## begin
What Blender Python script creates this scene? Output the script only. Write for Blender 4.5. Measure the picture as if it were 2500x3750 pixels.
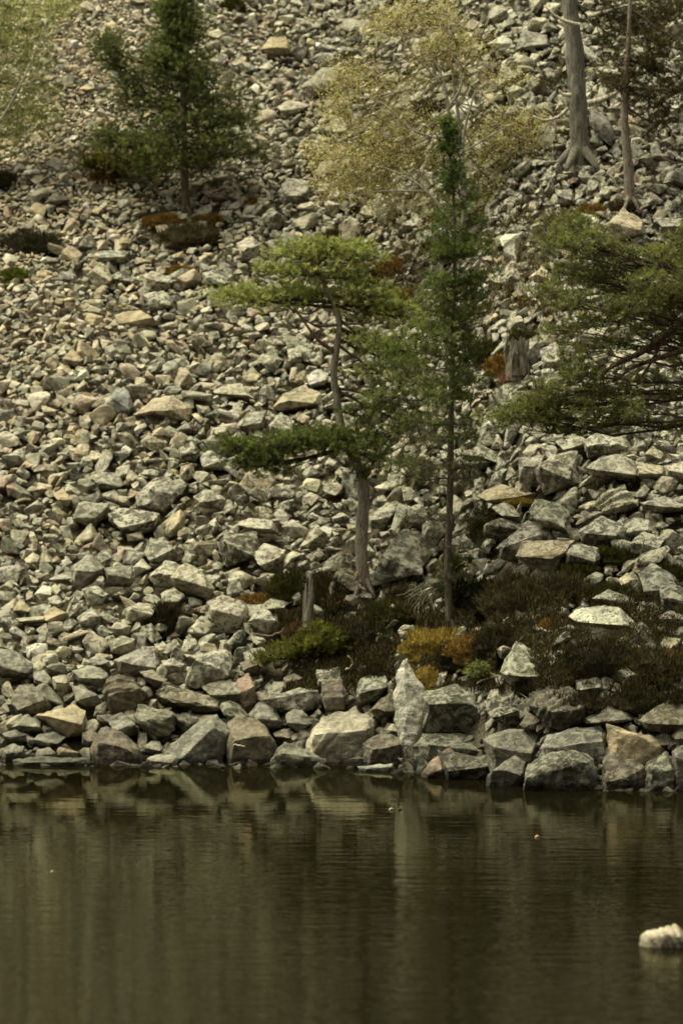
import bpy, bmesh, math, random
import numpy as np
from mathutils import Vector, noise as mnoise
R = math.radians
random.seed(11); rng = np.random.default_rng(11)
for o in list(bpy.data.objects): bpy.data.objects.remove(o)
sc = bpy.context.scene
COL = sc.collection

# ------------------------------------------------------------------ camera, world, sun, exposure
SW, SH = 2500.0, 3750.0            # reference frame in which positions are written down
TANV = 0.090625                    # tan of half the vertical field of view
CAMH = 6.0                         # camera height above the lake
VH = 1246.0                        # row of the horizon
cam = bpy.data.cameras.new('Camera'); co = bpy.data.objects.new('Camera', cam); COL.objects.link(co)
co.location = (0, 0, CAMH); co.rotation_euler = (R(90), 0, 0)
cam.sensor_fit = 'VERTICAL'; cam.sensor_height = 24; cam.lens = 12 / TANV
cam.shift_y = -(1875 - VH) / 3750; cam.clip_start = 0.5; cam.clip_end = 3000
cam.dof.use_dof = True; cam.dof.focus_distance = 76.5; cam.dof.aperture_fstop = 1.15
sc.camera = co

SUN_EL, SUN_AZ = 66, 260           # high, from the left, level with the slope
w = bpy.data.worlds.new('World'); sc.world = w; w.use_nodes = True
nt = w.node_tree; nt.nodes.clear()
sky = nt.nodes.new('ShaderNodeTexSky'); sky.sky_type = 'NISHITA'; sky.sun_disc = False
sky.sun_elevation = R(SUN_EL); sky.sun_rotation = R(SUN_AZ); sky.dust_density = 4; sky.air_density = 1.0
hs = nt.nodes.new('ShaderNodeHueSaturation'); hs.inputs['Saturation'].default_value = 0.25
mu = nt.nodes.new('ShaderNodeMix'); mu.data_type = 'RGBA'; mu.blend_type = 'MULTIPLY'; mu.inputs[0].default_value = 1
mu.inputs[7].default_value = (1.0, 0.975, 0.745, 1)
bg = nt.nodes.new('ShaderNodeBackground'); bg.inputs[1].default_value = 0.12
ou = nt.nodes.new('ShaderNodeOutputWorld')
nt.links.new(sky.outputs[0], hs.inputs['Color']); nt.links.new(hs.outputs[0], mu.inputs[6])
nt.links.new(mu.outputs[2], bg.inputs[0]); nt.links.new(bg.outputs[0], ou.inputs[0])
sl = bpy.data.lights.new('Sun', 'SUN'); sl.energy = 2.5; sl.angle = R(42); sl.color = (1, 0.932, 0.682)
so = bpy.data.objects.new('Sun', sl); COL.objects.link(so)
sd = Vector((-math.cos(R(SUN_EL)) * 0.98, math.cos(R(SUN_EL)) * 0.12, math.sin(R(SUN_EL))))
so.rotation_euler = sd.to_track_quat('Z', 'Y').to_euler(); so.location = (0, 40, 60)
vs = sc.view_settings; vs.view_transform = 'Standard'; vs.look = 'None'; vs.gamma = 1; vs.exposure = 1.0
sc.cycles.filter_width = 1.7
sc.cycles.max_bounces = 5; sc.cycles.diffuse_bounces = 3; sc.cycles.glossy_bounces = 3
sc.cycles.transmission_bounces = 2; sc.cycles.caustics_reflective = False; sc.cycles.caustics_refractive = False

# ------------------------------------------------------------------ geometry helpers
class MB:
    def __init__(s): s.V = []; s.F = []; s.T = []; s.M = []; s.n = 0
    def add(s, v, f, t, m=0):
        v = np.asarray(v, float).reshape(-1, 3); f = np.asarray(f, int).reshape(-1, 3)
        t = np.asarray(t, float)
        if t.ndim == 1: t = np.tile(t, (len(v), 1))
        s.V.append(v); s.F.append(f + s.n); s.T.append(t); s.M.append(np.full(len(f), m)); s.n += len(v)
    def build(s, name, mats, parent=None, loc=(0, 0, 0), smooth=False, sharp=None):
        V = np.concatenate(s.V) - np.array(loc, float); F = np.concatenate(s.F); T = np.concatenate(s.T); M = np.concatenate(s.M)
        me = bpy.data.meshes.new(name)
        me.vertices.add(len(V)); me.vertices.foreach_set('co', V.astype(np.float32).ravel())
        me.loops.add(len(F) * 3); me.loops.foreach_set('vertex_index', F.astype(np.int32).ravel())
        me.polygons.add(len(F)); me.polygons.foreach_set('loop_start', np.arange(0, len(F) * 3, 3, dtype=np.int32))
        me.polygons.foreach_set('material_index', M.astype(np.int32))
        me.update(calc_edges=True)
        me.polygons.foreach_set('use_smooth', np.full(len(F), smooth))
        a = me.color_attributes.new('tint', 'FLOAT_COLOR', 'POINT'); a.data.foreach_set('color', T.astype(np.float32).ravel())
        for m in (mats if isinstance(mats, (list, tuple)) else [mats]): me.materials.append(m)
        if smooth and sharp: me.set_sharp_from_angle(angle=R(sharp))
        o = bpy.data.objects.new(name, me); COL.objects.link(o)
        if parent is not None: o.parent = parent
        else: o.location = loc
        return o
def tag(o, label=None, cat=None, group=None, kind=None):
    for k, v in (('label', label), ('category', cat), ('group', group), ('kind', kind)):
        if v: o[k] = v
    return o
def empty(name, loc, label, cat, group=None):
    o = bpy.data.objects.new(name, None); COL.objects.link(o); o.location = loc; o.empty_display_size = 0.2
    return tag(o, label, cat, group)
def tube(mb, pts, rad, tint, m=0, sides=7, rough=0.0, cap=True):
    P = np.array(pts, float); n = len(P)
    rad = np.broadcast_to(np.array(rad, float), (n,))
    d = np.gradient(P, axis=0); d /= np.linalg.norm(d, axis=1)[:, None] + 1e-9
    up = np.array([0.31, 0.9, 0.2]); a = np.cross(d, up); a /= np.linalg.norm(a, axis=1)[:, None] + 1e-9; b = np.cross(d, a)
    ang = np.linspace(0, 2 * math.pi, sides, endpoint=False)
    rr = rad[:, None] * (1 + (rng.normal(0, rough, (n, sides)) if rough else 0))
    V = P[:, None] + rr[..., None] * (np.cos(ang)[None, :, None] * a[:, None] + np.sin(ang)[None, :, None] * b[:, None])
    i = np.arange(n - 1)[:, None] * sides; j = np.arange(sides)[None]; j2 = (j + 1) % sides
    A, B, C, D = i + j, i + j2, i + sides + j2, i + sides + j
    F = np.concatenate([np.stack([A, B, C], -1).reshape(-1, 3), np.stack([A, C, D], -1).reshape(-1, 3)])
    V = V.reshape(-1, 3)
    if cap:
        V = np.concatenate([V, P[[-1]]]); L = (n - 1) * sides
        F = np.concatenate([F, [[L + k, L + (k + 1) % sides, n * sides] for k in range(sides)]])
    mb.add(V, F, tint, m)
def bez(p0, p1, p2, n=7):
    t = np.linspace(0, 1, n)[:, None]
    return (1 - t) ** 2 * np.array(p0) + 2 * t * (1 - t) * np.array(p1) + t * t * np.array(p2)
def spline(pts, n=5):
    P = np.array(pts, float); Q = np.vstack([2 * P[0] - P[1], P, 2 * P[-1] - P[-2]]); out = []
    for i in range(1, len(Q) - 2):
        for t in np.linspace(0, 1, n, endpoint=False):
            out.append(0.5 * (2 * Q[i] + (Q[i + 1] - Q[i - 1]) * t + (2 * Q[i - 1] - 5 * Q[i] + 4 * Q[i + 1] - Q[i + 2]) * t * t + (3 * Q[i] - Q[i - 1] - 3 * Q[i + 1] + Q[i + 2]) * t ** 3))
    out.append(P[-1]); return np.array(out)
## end
Objective: Restate exactly, please, only the lines between the start of the data and the line containing "COL = sc.collection", both ends included, skipping the pictures.

Final result:
What Blender Python script creates this scene? Output the script only. Write for Blender 4.5. Measure the picture as if it were 2500x3750 pixels.
import bpy, bmesh, math, random
import numpy as np
from mathutils import Vector, noise as mnoise
R = math.radians
random.seed(11); rng = np.random.default_rng(11)
for o in list(bpy.data.objects): bpy.data.objects.remove(o)
sc = bpy.context.scene
COL = sc.collection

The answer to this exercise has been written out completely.